> Objective:
Find the string "script" in the records. Copy every line it appears in.

> Provided entries:
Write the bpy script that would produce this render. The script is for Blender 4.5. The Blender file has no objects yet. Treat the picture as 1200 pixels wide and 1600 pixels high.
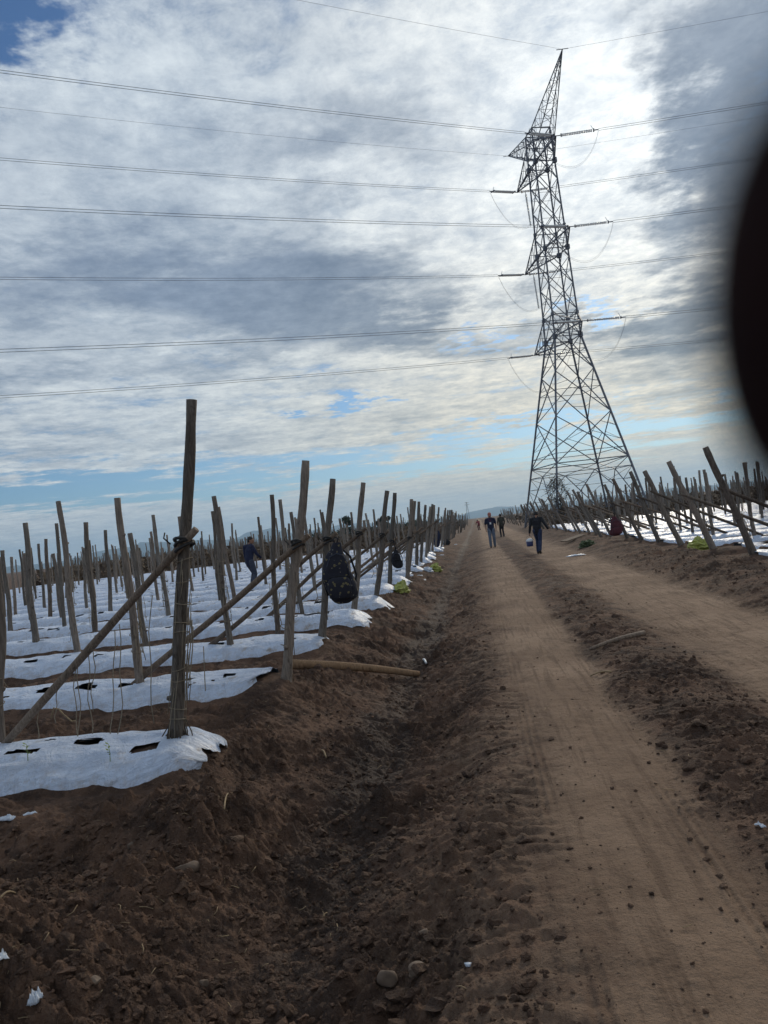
import bpy, bmesh, math, random
import numpy as np
from mathutils import Vector, Matrix

rnd = random.Random(7)
SC = bpy.context.scene
COL = SC.collection

# ------------------------------------------------------------------ camera
F = 1200.0                       # focal length in photograph pixels (1600 high)
ROLL, PITCH, EYE = math.radians(6.68), math.radians(1.24), 1.6
FW = np.array([0, math.cos(PITCH), math.sin(PITCH)])
_r0 = np.array([1.0, 0, 0]); _u0 = np.cross(_r0, FW)
RT = math.cos(ROLL) * _r0 - math.sin(ROLL) * _u0
UP = math.sin(ROLL) * _r0 + math.cos(ROLL) * _u0
CP = np.array([0, 0, EYE])
cam_d = bpy.data.cameras.new('camera'); cam = bpy.data.objects.new('camera', cam_d); COL.objects.link(cam)
cam.matrix_world = Matrix(((RT[0], UP[0], -FW[0], 0), (RT[1], UP[1], -FW[1], 0), (RT[2], UP[2], -FW[2], EYE), (0, 0, 0, 1)))
cam_d.sensor_fit = 'VERTICAL'; cam_d.sensor_height = 36.0; cam_d.sensor_width = 27.0
cam_d.lens = F / 1600 * 36.0
cam_d.clip_start = 0.004; cam_d.clip_end = 40000
cam_d.dof.use_dof = True; cam_d.dof.focus_distance = 14.0
cam_d.dof.aperture_fstop = cam_d.lens / 2.5     # a phone's small aperture
SC.camera = cam

# ------------------------------------------------------------------ world: sky texture with broken cloud
SUN_AZ, SUN_EL = math.radians(20.5), math.radians(24.0)
W = bpy.data.worlds.new('World'); SC.world = W; W.use_nodes = True
NT = W.node_tree; NT.nodes.clear()


class NB:
    """tiny helper for building node maths"""
    def __init__(s, nt): s.nt = nt
    def new(s, t, **k):
        n = s.nt.nodes.new(t)
        for a, b in k.items(): setattr(n, a, b)
        return n
    def put(s, sock, v):
        if isinstance(v, bpy.types.NodeSocket): s.nt.links.new(v, sock)
        else: sock.default_value = v
    def m(s, op, a, b=0.0, c=0.0, clamp=False):
        n = s.new('ShaderNodeMath', operation=op, use_clamp=clamp)
        s.put(n.inputs[0], a); s.put(n.inputs[1], b); s.put(n.inputs[2], c)
        return n.outputs[0]
    def add(s, a, b): return s.m('ADD', a, b)
    def sub(s, a, b): return s.m('SUBTRACT', a, b)
    def mul(s, a, b): return s.m('MULTIPLY', a, b)
    def sstep(s, v, lo, hi, a=0.0, b=1.0):
        n = s.new('ShaderNodeMapRange', interpolation_type='SMOOTHSTEP')
        s.put(n.inputs[0], v)
        for i, x in enumerate((lo, hi, a, b)): s.put(n.inputs[i + 1], x)
        return n.outputs[0]
    def mix(s, f, a, b):
        n = s.new('ShaderNodeMix', data_type='RGBA')
        s.put(n.inputs[0], f)
        for i, v in ((6, a), (7, b)):
            s.put(n.inputs[i], v if isinstance(v, bpy.types.NodeSocket) else (*v, 1))
        return n.outputs[2]
    def noise(s, vec, scale, detail=4, rough=0.5, dist=0.0, out=0, lac=2.0):
        n = s.new('ShaderNodeTexNoise')
        if vec is not None: s.nt.links.new(vec, n.inputs['Vector'])
        s.put(n.inputs['Scale'], scale); s.put(n.inputs['Detail'], detail); s.put(n.inputs['Roughness'], rough)
        s.put(n.inputs['Distortion'], dist); s.put(n.inputs['Lacunarity'], lac)
        return n.outputs[out]
    def xyz(s, v):
        n = s.new('ShaderNodeSeparateXYZ'); s.nt.links.new(v, n.inputs[0]); return n.outputs
    def comb(s, x, y, z):
        n = s.new('ShaderNodeCombineXYZ')
        for i, v in enumerate((x, y, z)): s.put(n.inputs[i], v)
        return n.outputs[0]
    def vscale(s, v, x, y, z):
        n = s.new('ShaderNodeMapping'); s.nt.links.new(v, n.inputs[0]); n.inputs[3].default_value = (x, y, z)
        return n.outputs[0]


def build_world():
    b = NB(NT)
    sky = b.new('ShaderNodeTexSky', sky_type='NISHITA'); sky.sun_disc = False
    sky.sun_elevation = SUN_EL; sky.sun_rotation = SUN_AZ
    sky.altitude = 200; sky.air_density = 1.0; sky.dust_density = 0.6; sky.ozone_density = 2.0
    tc = b.new('ShaderNodeTexCoord'); g = tc.outputs['Generated']
    x, y, z = b.xyz(g)
    zz = b.m('MAXIMUM', z, 0.0)
    den = b.add(zz, 0.05)
    qx, qy = b.m('DIVIDE', x, den), b.m('DIVIDE', y, den)
    q = b.comb(qx, qy, 0.0)
    DEG = 57.29578
    az = b.mul(b.m('ARCTAN2', x, y), DEG)
    el = b.mul(b.m('ARCSINE', b.m('MINIMUM', z, 1.0)), DEG)
    big = b.noise(q, 0.75, 3, 0.5, 0.3)
    mid = b.noise(q, 2.1, 10, 0.68, 0.2)
    fine = b.noise(q, 8.0, 8, 0.72, 0.25)
    puff = b.noise(b.vscale(q, 1.0, 0.75, 1), 15.0, 6, 0.7, 0.3)
    warp1 = b.mul(b.sub(b.noise(q, 1.3, 5, 0.6), 0.5), 1.0)
    warp2 = b.mul(b.sub(b.noise(b.vscale(q, 1, 1.2, 1), 1.9, 6, 0.62), 0.5), 1.0)
    warp3 = b.sub(b.noise(q, 5.0, 5, 0.65), 0.5)
    azw = b.add(az, b.add(b.mul(warp1, 26.0), b.mul(warp3, 20.0)))
    elk = b.m('MINIMUM', b.mul(b.m('MAXIMUM', el, 0.0), 0.75), 11.0)
    elw = b.add(el, b.mul(b.add(warp2, b.mul(warp3, -.5)), elk))

    def blob(a0, e0, sa, se, amt):
        da = b.mul(b.sub(azw, a0), 1.0 / sa); de = b.mul(b.sub(elw, e0), 1.0 / se)
        r = b.add(b.mul(da, da), b.mul(de, de))
        return b.mul(b.m('EXPONENT', b.mul(r, -1.0)), amt)

    def total(base, blobs):
        for t in blobs: base = b.add(base, blob(*t))
        return base
    # long streaks low over the horizon
    streak = b.noise(b.comb(b.mul(az, 0.045), b.add(b.mul(el, 0.95), b.mul(az, 0.015)), 0.0), 1.0, 7, 0.6, 0.35)
    lowk = b.m('EXPONENT', b.mul(b.mul(el, el), -0.012))
    # where the deck of cloud opens (negative) or closes (positive)
    dens = b.add(b.mul(mid, 0.50), b.mul(big, 0.28))
    dens = b.add(dens, b.mul(fine, 0.22))
    dens = b.add(dens, b.mul(b.mul(b.sub(streak, 0.47), lowk), 1.1))
    cover = total(dens, [(-25.5, 35.5, 5, 3.2, -0.34), (-2.2, 9.3, 3, 0.6, -0.30), (12.0, 6.4, 5, 0.7, -0.36), (-21, 5.4, 11, 1.2, -0.22),
                         (-3, 4.3, 16, 0.7, -0.22), (17, 13.2, 2.2, 0.8, -0.26), (22, 5.0, 7, .5, -0.22), (9, 12.8, 4, .5, -.2),
                         (-12, 24, 14, 8, 0.14), (5, 20, 30, 9, 0.14), (16, 22, 10, 9, 0.18), (0, 1.6, 70, 1.1, 0.22), (22, 11.0, 6, 1.5, .2), (-8, 8, 16, 1.6, .10)])
    alpha = b.sstep(cover, 0.36, 0.56)
    # thick grey bellies
    shade = b.add(b.mul(big, 0.45), b.mul(b.noise(q, 1.5, 8, 0.58, 0.35), 0.72))
    shade = total(shade, [(-4, 17.2, 11, 3.0, 0.36), (-17, 19.6, 12, 2.4, 0.22), (29.5, 25.0, 7.5, 7.0, 0.40), (22, 11.4, 8, 1.6, 0.36), (30, 17, 6, 6, .2),
                          (-3, 28, 9, 3, 0.16), (0.5, 15.3, 5, 1.5, .16), (18, 23, 6, 6, -0.30), (3, 10.0, 12, 1.5, -0.30), (-12, 11.0, 14, 1.6, -0.26),
                          (1.5, 22, 6, 3, -0.25), (12, 30, 9, 5, -0.14), (16, 15.5, 7, 2, -0.28), (-20, 12.8, 7, 1.2, .12), (0, 13.2, 9, 1.0, .10), (0, 2.5, 80, 3.5, -.30), (-14, 31, 7, 2.5, -.1)])
    sh = b.sstep(shade, 0.46, 0.92)
    tex = b.sstep(b.add(b.add(b.mul(fine, .36), b.mul(mid, .44)), b.mul(puff, .20)), 0.31, 0.69)
    K = 10.0
    lit = b.mix(tex, tuple(K * v for v in (0.33, 0.385, 0.46)), tuple(K * v for v in (0.80, 0.82, 0.81)))
    drk = b.mix(tex, tuple(K * v for v in (0.15, 0.195, 0.27)), tuple(K * v for v in (0.31, 0.365, 0.45)))
    cloud = b.mix(sh, lit, drk)
    tn = b.new('ShaderNodeMix', data_type='RGBA', blend_type='MULTIPLY'); NT.links.new(b.sstep(az, 14.0, -16.0), tn.inputs[0])
    NT.links.new(cloud, tn.inputs[6]); tn.inputs[7].default_value = (0.90, 0.965, 1.05, 1); cloud = tn.outputs[2]
    # light of the veiled sun, and creamy cloud low in the right half
    sd = (math.sin(SUN_AZ) * math.cos(SUN_EL), math.cos(SUN_AZ) * math.cos(SUN_EL), math.sin(SUN_EL))
    dp = b.add(b.add(b.mul(x, sd[0]), b.mul(y, sd[1])), b.mul(z, sd[2]))
    glow = b.m('EXPONENT', b.mul(b.sub(1.0, dp), -24.0))
    glow = b.mul(glow, b.sub(1.0, b.mul(sh, 0.85)))
    lum = b.add(0.88, b.mul(glow, 0.50))
    n = b.new('ShaderNodeMix', data_type='RGBA', blend_type='MULTIPLY'); n.inputs[0].default_value = 1.0
    NT.links.new(cloud, n.inputs[6]); NT.links.new(b.comb(lum, b.mul(lum, 0.99), b.mul(lum, 0.97)), n.inputs[7])
    rightw = b.sstep(az, -14.0, 24.0)
    warm = b.mul(b.m('EXPONENT', b.mul(b.mul(el, el), -0.0055)), b.sstep(az, -22.0, 14.0, .35, 1.0))
    n2 = b.new('ShaderNodeMix', data_type='RGBA', blend_type='MULTIPLY'); NT.links.new(warm, n2.inputs[0])
    NT.links.new(n.outputs[2], n2.inputs[6]); n2.inputs[7].default_value = (1.18, 1.02, 0.77, 1)
    # clear blue between
    blue = b.new('ShaderNodeMix', data_type='RGBA', blend_type='MULTIPLY'); blue.inputs[0].default_value = 1.0
    NT.links.new(sky.outputs[0], blue.inputs[6]); blue.inputs[7].default_value = (0.32, 0.46, 0.62, 1)
    col = b.mix(alpha, blue.outputs[2], n2.outputs[2])
    bg = b.new('ShaderNodeBackground'); NT.links.new(col, bg.inputs[0]); bg.inputs[1].default_value = 0.1
    out = b.new('ShaderNodeOutputWorld'); NT.links.new(bg.outputs[0], out.inputs[0])


build_world()
W.cycles.sampling_method = 'MANUAL'; W.cycles.sample_map_resolution = 512

sun_d = bpy.data.lights.new('sun', 'SUN'); sun = bpy.data.objects.new('sun', sun_d); COL.objects.link(sun)
sun_d.energy = 1.5; sun_d.angle = math.radians(12); sun_d.color = (1.0, 0.88, 0.70)
sun.rotation_euler = (math.pi / 2 - SUN_EL, 0, math.pi - SUN_AZ)
sun.location = (20, 60, 60)
vs = SC.view_settings
vs.view_transform = 'Standard'; vs.look = 'None'; vs.exposure = 0.32; vs.gamma = 1.0; vs.use_curve_mapping = False
SC.cycles.max_bounces = 6; SC.cycles.diffuse_bounces = 2; SC.cycles.glossy_bounces = 2; SC.cycles.volume_bounces = 0
SC.cycles.sample_clamp_indirect = 6

# ------------------------------------------------------------------ small helpers
def ray(px, py): return FW + RT * (px - 600) / F - UP * (py - 800) / F
def gnd(px, py, z=0.0):
    d = ray(px, py); return CP + d * ((z - EYE) / d[2])
def at_y(px, py, Y):
    d = ray(px, py); return CP + d * (Y / d[1])
def proj(p):
    v = np.asarray(p, float) - CP; k = v @ FW
    return 600 + F * (v @ RT) / k, 800 - F * (v @ UP) / k
AZ = math.radians(6.8)
DS = np.array([math.sin(AZ), math.cos(AZ)])      # along the road
DN = np.array([math.cos(AZ), -math.sin(AZ)])     # to the right of the road
def xy(s, t): return s * DS[0] + t * DN[0], s * DS[1] + t * DN[1]
def st(x, y): return x * DS[0] + y * DS[1], x * DN[0] + y * DN[1]


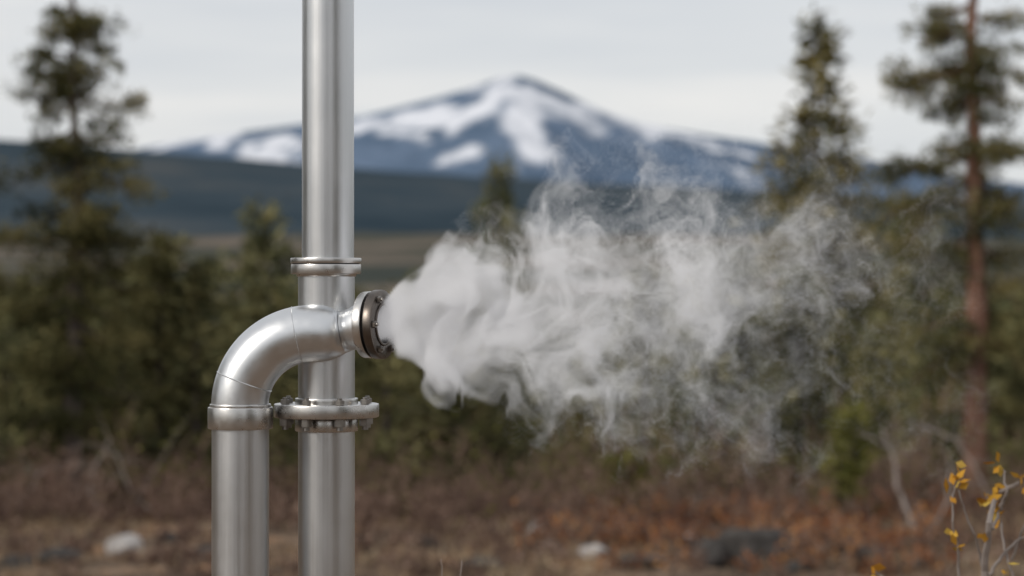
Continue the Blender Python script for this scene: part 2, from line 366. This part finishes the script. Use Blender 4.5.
def dead(name,pts_px,d,r,seed,twigs=5):
    rng=np.random.default_rng(seed); mb=MB(); P=np.array([W(a,b_,d+.15*i) for i,(a,b_) in enumerate(pts_px)])
    o0=P[0].copy(); o0[2]=gz(o0[0],o0[1])-.02; P-=o0; P[0]=0; u=np.linspace(0,len(P)-1,14); Q=np.column_stack([np.interp(u,range(len(P)),P[:,k]) for k in range(3)])+rng.normal(size=(14,3))*.01
    mb.tube(Q,np.linspace(r,r*.3,14),6,0,.6)
    for i in range(twigs):
        s=Q[rng.integers(3,13)]; e=rng.normal(size=3)*[.3,.2,.25]+[0,0,.12]; mb.tube([s,s+e*.5+rng.normal(size=3)*.03,s+e],[r*.35,r*.22,r*.1],4,0,.6)
    o=link(bpy.data.objects.new(name,mb.mesh(name,[M_dead]))); o.location=o0
dead('dead_branch',[(924,556),(905,505),(882,428)],18.6,.026,1,4)
dead('dead_branch',[(925,548),(948,500),(950,455)],18.8,.014,2,5)
dead('dead_branch',[(100,520),(88,480),(112,440)],21,.018,3,6)
dead('dead_branch',[(10,520),(40,470),(85,462)],21,.015,4,6)
dead('dead_branch',[(165,520),(130,490),(118,455)],20.6,.014,5,6)
dead('dead_branch',[(870,530),(850,500),(790,470)],20.3,.013,6,6)
dead('dead_branch',[(1010,520),(960,440),(905,418)],21,.014,7,7)
dead('dead_branch',[(760,530),(748,470),(742,430)],21.5,.011,8,7)
dead('dead_branch',[(690,530),(700,490),(684,440)],22,.011,9,7)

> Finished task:
Write the bpy script that would produce this render. The script is for Blender 4.5. The Blender file has no objects yet. Treat the picture as 1200 pixels wide and 1600 pixels high.
Continue the Blender Python script for this scene: part 2, from line 366. This part finishes the script. Use Blender 4.5.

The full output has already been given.